The electrochemical CO2 reduction reaction on TM–C3N5 for C1 products: a DFT study

Abstract

In the electrochemical CO₂ reduction reaction (CO₂RR), transition metal atoms embedded in carbon and nitrogen materials are widely used as highly efficient catalysts because of their excellent catalytic activity and maximum atomic utilization. In this study, we used density functional theory (DFT) to screen catalysts with both thermodynamic and electrochemical stability of Fe–C₃N₅, Co–C₃N₅, Ni–C₃N₅ and Cu–C₃N₅ from 3d transition metal atoms embedded in C₃N₅ (TM–C₃N₅, TM = Sc–Zn).
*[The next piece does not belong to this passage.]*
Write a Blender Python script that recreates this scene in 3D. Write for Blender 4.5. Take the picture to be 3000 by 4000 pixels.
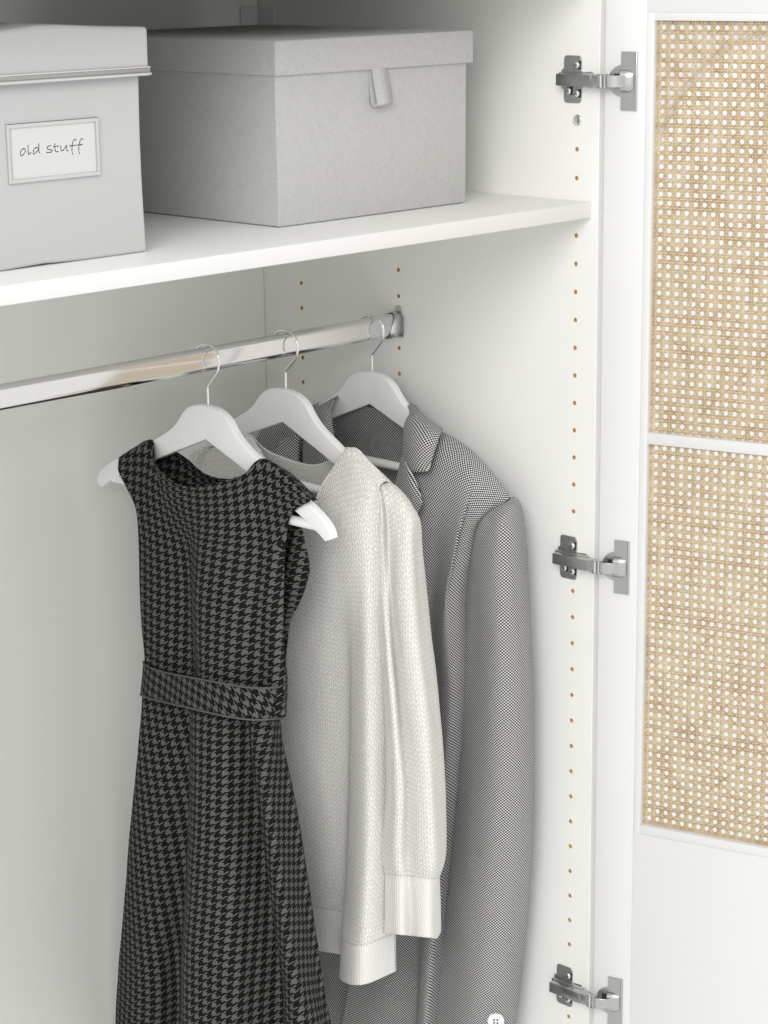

The adsorption and activation of CO₂ on the four catalysts were analyzed by means of Bader charge and projected density of states (PDOS). The ultimate potential (U_L) and crystal orbital Hamilton population (COHP) analysis showed that the dominant product of CO₂ on Fe–C₃N₅ and Ni–C₃N₅ was HCOOH, with excellent activity and selectivity. Cu–C₃N₅ has good ability to reduce CO₂ to CH₃OH. At the same time, Fe–C₃N₅, Ni–C₃N₅ and Cu–C₃N₅ can effectively inhibit the occurrence of the HER.